Important Updates to the California Residential Purchase Agreement

Filed under: Real Estate Law

For the first time since 2010, in October, 2014 the California Association of Realtors issues a complete make-over of the standard Residential Purchase Agreement (RPA), the standard residential purchase agreement used in the overwhelming majority of California home sales. While use of the RPA is not required by any law, it remains the standard document used by real estate agents to negotiate residential real estate transactions in California. Some of the more significant changes to the document for the principals in a sale transaction can be found in these following areas.
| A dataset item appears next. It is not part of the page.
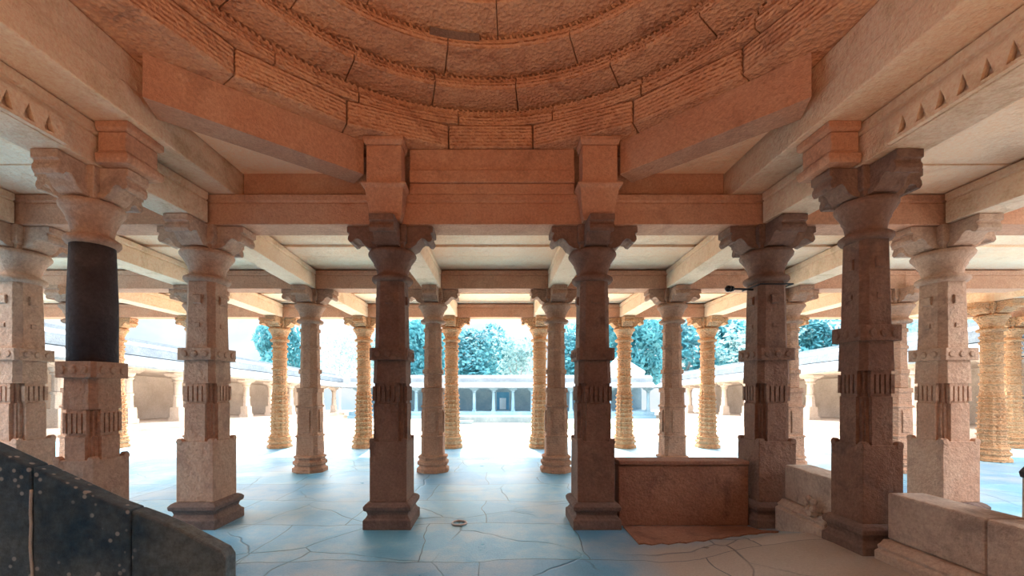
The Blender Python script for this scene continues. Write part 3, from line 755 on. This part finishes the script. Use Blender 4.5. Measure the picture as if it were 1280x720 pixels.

Lender limits on buyer credits. Combined with new federal regulations affecting disclosure requirement for lenders, which come into effect on August 1, 2015, new contract provisions may lengthen the time necessary to obtain and close on funding for a purchase.  Among other things, buyers who reduce the price of a home by seeking credits will have to disclose these credits to their lender. Depending upon the lender, the buyer may face consequences for taking these credits.

 Loan contingency. Under the new contract provisions (which are under review and may be changed), the pre-designated period for an appraisal contingency is 17 days, while the loan contingency is at 21 days.  The result is that after the appraisal contingency is removed, failure to obtain a loan because the property does not appraise will not permit buyers to cancel without losing their deposit.  The buyer should attempt to get these contingencies to be the same length.
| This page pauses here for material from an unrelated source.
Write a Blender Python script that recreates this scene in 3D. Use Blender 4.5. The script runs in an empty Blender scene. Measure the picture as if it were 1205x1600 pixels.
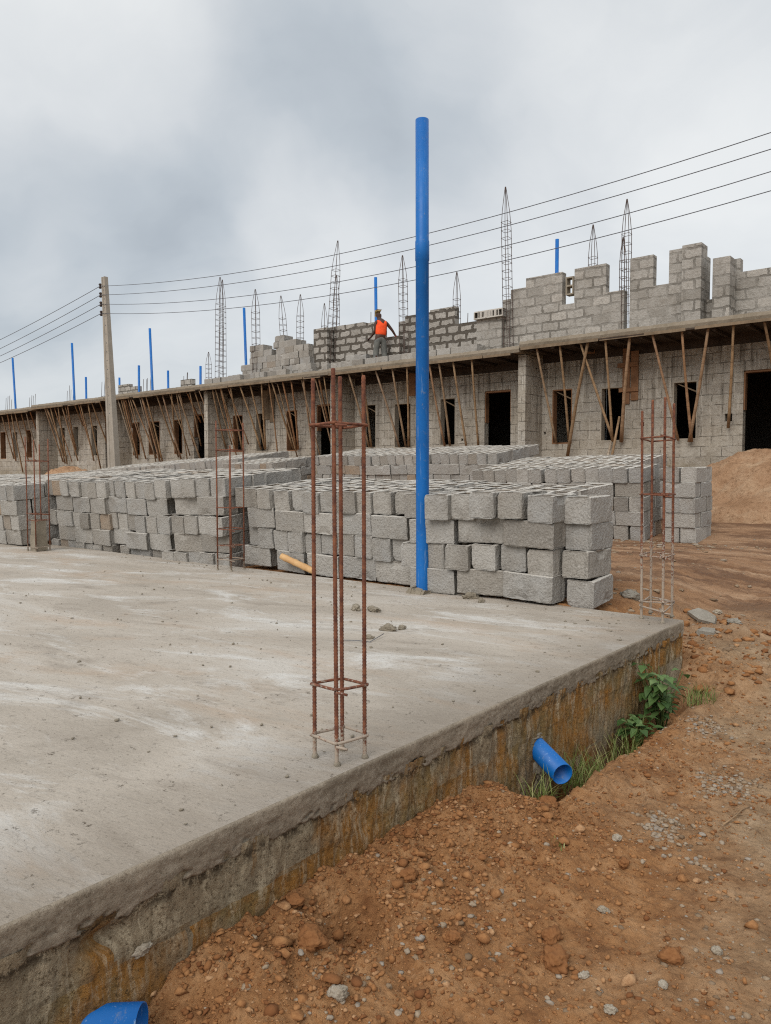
import bpy, bmesh, math, random
import numpy as np
from mathutils import Vector, Matrix, noise as mnoise

random.seed(7)
RNG = np.random.default_rng(11)
scene = bpy.context.scene
COL = scene.collection
R = math.radians

# ------------------------------------------------------------------ camera model / measuring helpers
F = 1190.0
TH = math.atan(60 / F)
AZ = R(39.38)
EYE = 1.05
_ca, _sa, _ct, _st = math.cos(AZ), math.sin(AZ), math.cos(TH), math.sin(TH)

def ray(px, py):
    xr = (px - 602.5) / F
    yr = (800 - py) / F
    fw = _ct + yr * _st
    return Vector((xr * _ca - fw * _sa, xr * _sa + fw * _ca, yr * _ct - _st))
def onY(px, py, Y):
    d = ray(px, py); t = Y / d.y
    return Vector((d.x * t, Y, EYE + d.z * t))
def onX(px, py, X):
    d = ray(px, py); t = X / d.x
    return Vector((X, d.y * t, EYE + d.z * t))
def onZ(px, py, Z):
    d = ray(px, py); t = (Z - EYE) / d.z
    return Vector((d.x * t, d.y * t, Z))

# ------------------------------------------------------------------ object helpers
def tag(o, label=None, cat=None, group=None, kind=None):
    if label: o['label'] = label
    if cat: o['category'] = cat
    if group: o['group'] = group
    if kind: o['kind'] = kind
    return o

def empty(name, loc, label, cat, group=None, rz=0.0):
    o = bpy.data.objects.new(name, None)
    o.empty_display_size = 0.2
    o.location = loc
    o.rotation_euler = (0, 0, rz)
    COL.objects.link(o)
    return tag(o, label, cat, group)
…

 Termite provisions. This one is of particular importance for real estate agent in Southern California. The termite report was previously addressed in a separate addendum that typically resulted in the seller agreeing up front to pay for “section 1” repairs.  That addendum has been eliminated so that now the pest report is treated as any other inspection – the buyer has to request repairs and the seller may or may not agree.  The best way to address this issue is for the seller to obtain the termite report up front, before receiving offers, in order to know exactly what costs will be in play during negotiations.  That way the seller can build repair costs into the price negotiations.
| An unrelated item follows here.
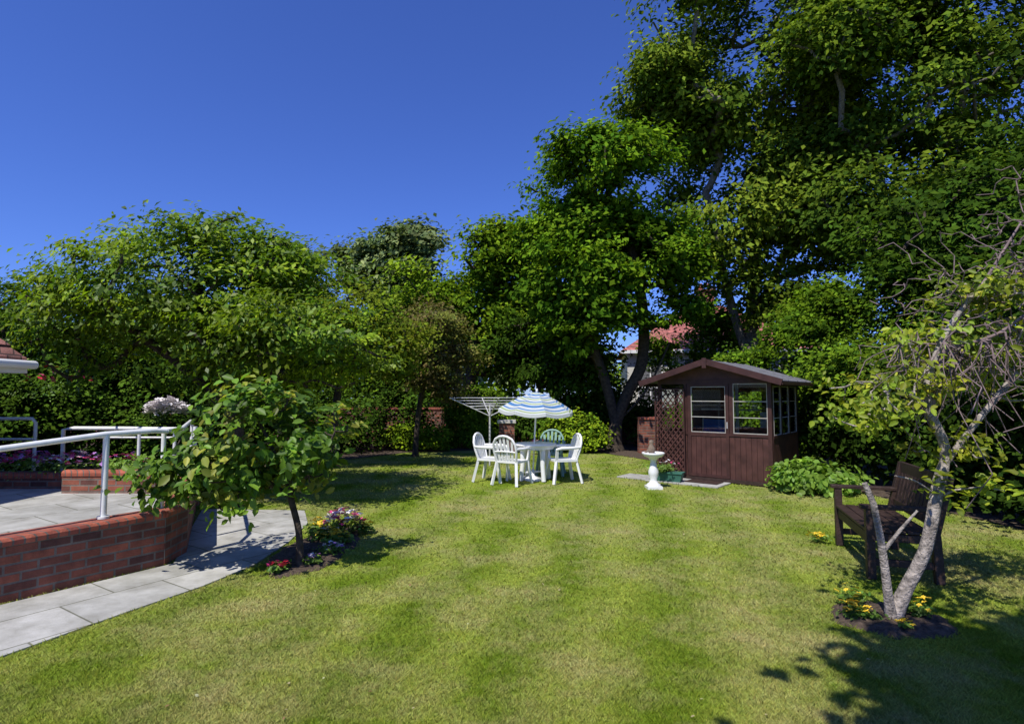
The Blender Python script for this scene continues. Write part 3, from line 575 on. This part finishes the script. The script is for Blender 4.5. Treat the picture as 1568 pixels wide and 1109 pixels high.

 Assignment of the RPA.  Contracts in California are typically assignable.  The revised RPA gives the seller the right to reasonably approve assignment of the contract.  Investment buyers need to take this fact into account when planning purchases

 Representative parties. There is a new addendum for parties buying or selling in a representative capacity, whether via a trust or an entity, that will set forth the parties and the appropriate signers on behalf of those parties once, and up front in the transaction.  This should eliminate signing problems.  If you are buying or selling through an entity, remember that the title company is going to ask for the underlying entity documents before closing, so prepare those beforehand to avoid holding up the close of escrow.